- [Challenge] Print all the entries verbatim.

- [Items]
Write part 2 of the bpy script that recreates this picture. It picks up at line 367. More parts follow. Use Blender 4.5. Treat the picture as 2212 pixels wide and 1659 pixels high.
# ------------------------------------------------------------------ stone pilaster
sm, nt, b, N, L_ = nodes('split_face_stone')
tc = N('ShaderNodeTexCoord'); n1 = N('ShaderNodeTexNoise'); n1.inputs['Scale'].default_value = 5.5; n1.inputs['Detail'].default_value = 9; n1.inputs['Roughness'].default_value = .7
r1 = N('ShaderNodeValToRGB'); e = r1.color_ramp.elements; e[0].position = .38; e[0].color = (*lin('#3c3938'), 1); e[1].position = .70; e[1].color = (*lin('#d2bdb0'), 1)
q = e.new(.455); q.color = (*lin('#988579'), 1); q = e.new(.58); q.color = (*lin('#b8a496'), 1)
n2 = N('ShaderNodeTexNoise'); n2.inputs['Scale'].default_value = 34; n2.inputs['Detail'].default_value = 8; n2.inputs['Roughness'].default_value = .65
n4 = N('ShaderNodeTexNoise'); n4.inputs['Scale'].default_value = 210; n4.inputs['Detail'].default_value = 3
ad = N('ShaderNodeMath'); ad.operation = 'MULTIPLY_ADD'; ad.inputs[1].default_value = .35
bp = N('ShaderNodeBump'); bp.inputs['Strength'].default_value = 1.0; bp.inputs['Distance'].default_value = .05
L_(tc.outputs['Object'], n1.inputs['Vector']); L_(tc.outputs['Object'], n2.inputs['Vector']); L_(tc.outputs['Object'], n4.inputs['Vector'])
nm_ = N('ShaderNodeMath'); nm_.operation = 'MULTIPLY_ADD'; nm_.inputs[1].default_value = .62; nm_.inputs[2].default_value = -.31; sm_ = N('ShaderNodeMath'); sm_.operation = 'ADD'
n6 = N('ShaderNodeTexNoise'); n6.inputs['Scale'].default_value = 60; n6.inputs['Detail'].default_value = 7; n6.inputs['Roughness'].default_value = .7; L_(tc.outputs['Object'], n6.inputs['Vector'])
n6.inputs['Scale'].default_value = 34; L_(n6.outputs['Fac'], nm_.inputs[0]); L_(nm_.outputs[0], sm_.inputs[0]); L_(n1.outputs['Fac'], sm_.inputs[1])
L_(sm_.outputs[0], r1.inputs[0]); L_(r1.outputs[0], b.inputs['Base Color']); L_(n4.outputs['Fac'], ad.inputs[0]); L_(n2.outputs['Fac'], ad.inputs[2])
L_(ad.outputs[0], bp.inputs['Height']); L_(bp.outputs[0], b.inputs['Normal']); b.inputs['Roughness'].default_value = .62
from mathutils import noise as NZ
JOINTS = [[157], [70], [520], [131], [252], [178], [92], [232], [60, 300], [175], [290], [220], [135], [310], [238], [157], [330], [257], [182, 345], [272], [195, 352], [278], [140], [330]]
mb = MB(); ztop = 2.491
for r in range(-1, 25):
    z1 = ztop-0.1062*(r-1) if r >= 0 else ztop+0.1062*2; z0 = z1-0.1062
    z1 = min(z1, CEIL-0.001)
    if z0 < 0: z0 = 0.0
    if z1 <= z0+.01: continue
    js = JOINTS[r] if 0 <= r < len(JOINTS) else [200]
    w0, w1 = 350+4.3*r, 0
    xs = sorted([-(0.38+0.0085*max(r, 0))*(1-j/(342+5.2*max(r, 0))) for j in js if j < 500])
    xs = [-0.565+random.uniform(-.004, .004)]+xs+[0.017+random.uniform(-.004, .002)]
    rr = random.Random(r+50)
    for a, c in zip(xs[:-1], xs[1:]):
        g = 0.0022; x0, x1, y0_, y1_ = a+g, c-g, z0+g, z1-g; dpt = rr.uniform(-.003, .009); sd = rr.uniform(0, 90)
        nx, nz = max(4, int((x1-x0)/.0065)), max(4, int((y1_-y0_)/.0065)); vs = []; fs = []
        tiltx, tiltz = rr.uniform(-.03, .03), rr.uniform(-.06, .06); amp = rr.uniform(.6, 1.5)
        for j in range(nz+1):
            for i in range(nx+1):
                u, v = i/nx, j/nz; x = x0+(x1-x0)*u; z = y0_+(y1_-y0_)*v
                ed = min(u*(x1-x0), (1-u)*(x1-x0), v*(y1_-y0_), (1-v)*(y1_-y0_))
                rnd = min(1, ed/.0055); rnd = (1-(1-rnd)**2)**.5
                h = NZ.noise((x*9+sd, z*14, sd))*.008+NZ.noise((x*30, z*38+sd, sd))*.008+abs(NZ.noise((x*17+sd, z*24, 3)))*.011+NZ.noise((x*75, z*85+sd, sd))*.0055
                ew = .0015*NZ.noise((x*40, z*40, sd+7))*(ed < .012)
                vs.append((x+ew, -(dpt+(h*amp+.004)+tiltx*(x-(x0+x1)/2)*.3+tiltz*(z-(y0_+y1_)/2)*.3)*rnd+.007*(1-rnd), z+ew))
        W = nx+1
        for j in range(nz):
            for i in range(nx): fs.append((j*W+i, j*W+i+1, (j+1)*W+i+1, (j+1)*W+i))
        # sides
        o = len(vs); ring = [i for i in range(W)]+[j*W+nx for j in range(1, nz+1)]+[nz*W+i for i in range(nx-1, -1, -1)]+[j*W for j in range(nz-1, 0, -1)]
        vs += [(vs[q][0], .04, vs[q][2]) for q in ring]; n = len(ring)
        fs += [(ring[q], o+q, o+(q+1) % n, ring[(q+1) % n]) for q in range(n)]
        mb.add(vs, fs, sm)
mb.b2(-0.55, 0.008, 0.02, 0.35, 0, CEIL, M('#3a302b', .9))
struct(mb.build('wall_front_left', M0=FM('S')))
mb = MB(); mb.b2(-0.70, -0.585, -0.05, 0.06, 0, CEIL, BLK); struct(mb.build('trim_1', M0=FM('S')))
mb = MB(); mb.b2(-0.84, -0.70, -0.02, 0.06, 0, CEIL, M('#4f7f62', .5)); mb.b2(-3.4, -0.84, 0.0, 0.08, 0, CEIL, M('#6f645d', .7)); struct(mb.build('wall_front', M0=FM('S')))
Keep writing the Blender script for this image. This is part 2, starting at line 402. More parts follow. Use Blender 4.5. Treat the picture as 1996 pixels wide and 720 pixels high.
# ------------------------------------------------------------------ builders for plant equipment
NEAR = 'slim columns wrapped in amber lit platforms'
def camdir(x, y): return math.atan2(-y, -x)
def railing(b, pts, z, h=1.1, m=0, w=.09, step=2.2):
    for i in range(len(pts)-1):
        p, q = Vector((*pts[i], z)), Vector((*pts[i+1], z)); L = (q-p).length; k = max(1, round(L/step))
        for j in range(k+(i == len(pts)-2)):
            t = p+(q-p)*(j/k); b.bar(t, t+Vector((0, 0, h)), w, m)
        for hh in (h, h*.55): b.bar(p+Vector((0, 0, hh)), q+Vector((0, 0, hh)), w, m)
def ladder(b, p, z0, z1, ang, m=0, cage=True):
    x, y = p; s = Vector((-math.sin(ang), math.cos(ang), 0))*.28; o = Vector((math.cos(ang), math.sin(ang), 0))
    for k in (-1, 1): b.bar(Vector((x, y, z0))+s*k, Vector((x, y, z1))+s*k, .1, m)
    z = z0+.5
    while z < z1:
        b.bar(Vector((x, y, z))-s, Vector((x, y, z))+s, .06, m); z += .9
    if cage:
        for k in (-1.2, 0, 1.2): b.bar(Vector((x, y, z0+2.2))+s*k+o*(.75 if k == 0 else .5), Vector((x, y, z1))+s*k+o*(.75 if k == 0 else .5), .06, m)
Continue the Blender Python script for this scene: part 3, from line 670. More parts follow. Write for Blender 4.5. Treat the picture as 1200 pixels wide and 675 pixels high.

- [Response to the task]
Write part 2 of the bpy script that recreates this picture. It picks up at line 367. More parts follow. Use Blender 4.5. Treat the picture as 2212 pixels wide and 1659 pixels high.
# ------------------------------------------------------------------ stone pilaster
sm, nt, b, N, L_ = nodes('split_face_stone')
tc = N('ShaderNodeTexCoord'); n1 = N('ShaderNodeTexNoise'); n1.inputs['Scale'].default_value = 5.5; n1.inputs['Detail'].default_value = 9; n1.inputs['Roughness'].default_value = .7
r1 = N('ShaderNodeValToRGB'); e = r1.color_ramp.elements; e[0].position = .38; e[0].color = (*lin('#3c3938'), 1); e[1].position = .70; e[1].color = (*lin('#d2bdb0'), 1)
q = e.new(.455); q.color = (*lin('#988579'), 1); q = e.new(.58); q.color = (*lin('#b8a496'), 1)
n2 = N('ShaderNodeTexNoise'); n2.inputs['Scale'].default_value = 34; n2.inputs['Detail'].default_value = 8; n2.inputs['Roughness'].default_value = .65
n4 = N('ShaderNodeTexNoise'); n4.inputs['Scale'].default_value = 210; n4.inputs['Detail'].default_value = 3
ad = N('ShaderNodeMath'); ad.operation = 'MULTIPLY_ADD'; ad.inputs[1].default_value = .35
bp = N('ShaderNodeBump'); bp.inputs['Strength'].default_value = 1.0; bp.inputs['Distance'].default_value = .05
L_(tc.outputs['Object'], n1.inputs['Vector']); L_(tc.outputs['Object'], n2.inputs['Vector']); L_(tc.outputs['Object'], n4.inputs['Vector'])
nm_ = N('ShaderNodeMath'); nm_.operation = 'MULTIPLY_ADD'; nm_.inputs[1].default_value = .62; nm_.inputs[2].default_value = -.31; sm_ = N('ShaderNodeMath'); sm_.operation = 'ADD'
n6 = N('ShaderNodeTexNoise'); n6.inputs['Scale'].default_value = 60; n6.inputs['Detail'].default_value = 7; n6.inputs['Roughness'].default_value = .7; L_(tc.outputs['Object'], n6.inputs['Vector'])
n6.inputs['Scale'].default_value = 34; L_(n6.outputs['Fac'], nm_.inputs[0]); L_(nm_.outputs[0], sm_.inputs[0]); L_(n1.outputs['Fac'], sm_.inputs[1])
L_(sm_.outputs[0], r1.inputs[0]); L_(r1.outputs[0], b.inputs['Base Color']); L_(n4.outputs['Fac'], ad.inputs[0]); L_(n2.outputs['Fac'], ad.inputs[2])
L_(ad.outputs[0], bp.inputs['Height']); L_(bp.outputs[0], b.inputs['Normal']); b.inputs['Roughness'].default_value = .62
from mathutils import noise as NZ
JOINTS = [[157], [70], [520], [131], [252], [178], [92], [232], [60, 300], [175], [290], [220], [135], [310], [238], [157], [330], [257], [182, 345], [272], [195, 352], [278], [140], [330]]
mb = MB(); ztop = 2.491
for r in range(-1, 25):
    z1 = ztop-0.1062*(r-1) if r >= 0 else ztop+0.1062*2; z0 = z1-0.1062
    z1 = min(z1, CEIL-0.001)
    if z0 < 0: z0 = 0.0
    if z1 <= z0+.01: continue
    js = JOINTS[r] if 0 <= r < len(JOINTS) else [200]
    w0, w1 = 350+4.3*r, 0
    xs = sorted([-(0.38+0.0085*max(r, 0))*(1-j/(342+5.2*max(r, 0))) for j in js if j < 500])
    xs = [-0.565+random.uniform(-.004, .004)]+xs+[0.017+random.uniform(-.004, .002)]
    rr = random.Random(r+50)
    for a, c in zip(xs[:-1], xs[1:]):
        g = 0.0022; x0, x1, y0_, y1_ = a+g, c-g, z0+g, z1-g; dpt = rr.uniform(-.003, .009); sd = rr.uniform(0, 90)
        nx, nz = max(4, int((x1-x0)/.0065)), max(4, int((y1_-y0_)/.0065)); vs = []; fs = []
        tiltx, tiltz = rr.uniform(-.03, .03), rr.uniform(-.06, .06); amp = rr.uniform(.6, 1.5)
        for j in range(nz+1):
            for i in range(nx+1):
                u, v = i/nx, j/nz; x = x0+(x1-x0)*u; z = y0_+(y1_-y0_)*v
                ed = min(u*(x1-x0), (1-u)*(x1-x0), v*(y1_-y0_), (1-v)*(y1_-y0_))
                rnd = min(1, ed/.0055); rnd = (1-(1-rnd)**2)**.5
                h = NZ.noise((x*9+sd, z*14, sd))*.008+NZ.noise((x*30, z*38+sd, sd))*.008+abs(NZ.noise((x*17+sd, z*24, 3)))*.011+NZ.noise((x*75, z*85+sd, sd))*.0055
                ew = .0015*NZ.noise((x*40, z*40, sd+7))*(ed < .012)
                vs.append((x+ew, -(dpt+(h*amp+.004)+tiltx*(x-(x0+x1)/2)*.3+tiltz*(z-(y0_+y1_)/2)*.3)*rnd+.007*(1-rnd), z+ew))
        W = nx+1
        for j in range(nz):
            for i in range(nx): fs.append((j*W+i, j*W+i+1, (j+1)*W+i+1, (j+1)*W+i))
        # sides
        o = len(vs); ring = [i for i in range(W)]+[j*W+nx for j in range(1, nz+1)]+[nz*W+i for i in range(nx-1, -1, -1)]+[j*W for j in range(nz-1, 0, -1)]
        vs += [(vs[q][0], .04, vs[q][2]) for q in ring]; n = len(ring)
        fs += [(ring[q], o+q, o+(q+1) % n, ring[(q+1) % n]) for q in range(n)]
        mb.add(vs, fs, sm)
mb.b2(-0.55, 0.008, 0.02, 0.35, 0, CEIL, M('#3a302b', .9))
struct(mb.build('wall_front_left', M0=FM('S')))
mb = MB(); mb.b2(-0.70, -0.585, -0.05, 0.06, 0, CEIL, BLK); struct(mb.build('trim_1', M0=FM('S')))
mb = MB(); mb.b2(-0.84, -0.70, -0.02, 0.06, 0, CEIL, M('#4f7f62', .5)); mb.b2(-3.4, -0.84, 0.0, 0.08, 0, CEIL, M('#6f645d', .7)); struct(mb.build('wall_front', M0=FM('S')))
Keep writing the Blender script for this image. This is part 2, starting at line 402. More parts follow. Use Blender 4.5. Treat the picture as 1996 pixels wide and 720 pixels high.
# ------------------------------------------------------------------ builders for plant equipment
NEAR = 'slim columns wrapped in amber lit platforms'
def camdir(x, y): return math.atan2(-y, -x)
def railing(b, pts, z, h=1.1, m=0, w=.09, step=2.2):
    for i in range(len(pts)-1):
        p, q = Vector((*pts[i], z)), Vector((*pts[i+1], z)); L = (q-p).length; k = max(1, round(L/step))
        for j in range(k+(i == len(pts)-2)):
            t = p+(q-p)*(j/k); b.bar(t, t+Vector((0, 0, h)), w, m)
        for hh in (h, h*.55): b.bar(p+Vector((0, 0, hh)), q+Vector((0, 0, hh)), w, m)
def ladder(b, p, z0, z1, ang, m=0, cage=True):
    x, y = p; s = Vector((-math.sin(ang), math.cos(ang), 0))*.28; o = Vector((math.cos(ang), math.sin(ang), 0))
    for k in (-1, 1): b.bar(Vector((x, y, z0))+s*k, Vector((x, y, z1))+s*k, .1, m)
    z = z0+.5
    while z < z1:
        b.bar(Vector((x, y, z))-s, Vector((x, y, z))+s, .06, m); z += .9
    if cage:
        for k in (-1.2, 0, 1.2): b.bar(Vector((x, y, z0+2.2))+s*k+o*(.75 if k == 0 else .5), Vector((x, y, z1))+s*k+o*(.75 if k == 0 else .5), .06, m)
Continue the Blender Python script for this scene: part 3, from line 670. More parts follow. Write for Blender 4.5. Treat the picture as 1200 pixels wide and 675 pixels high.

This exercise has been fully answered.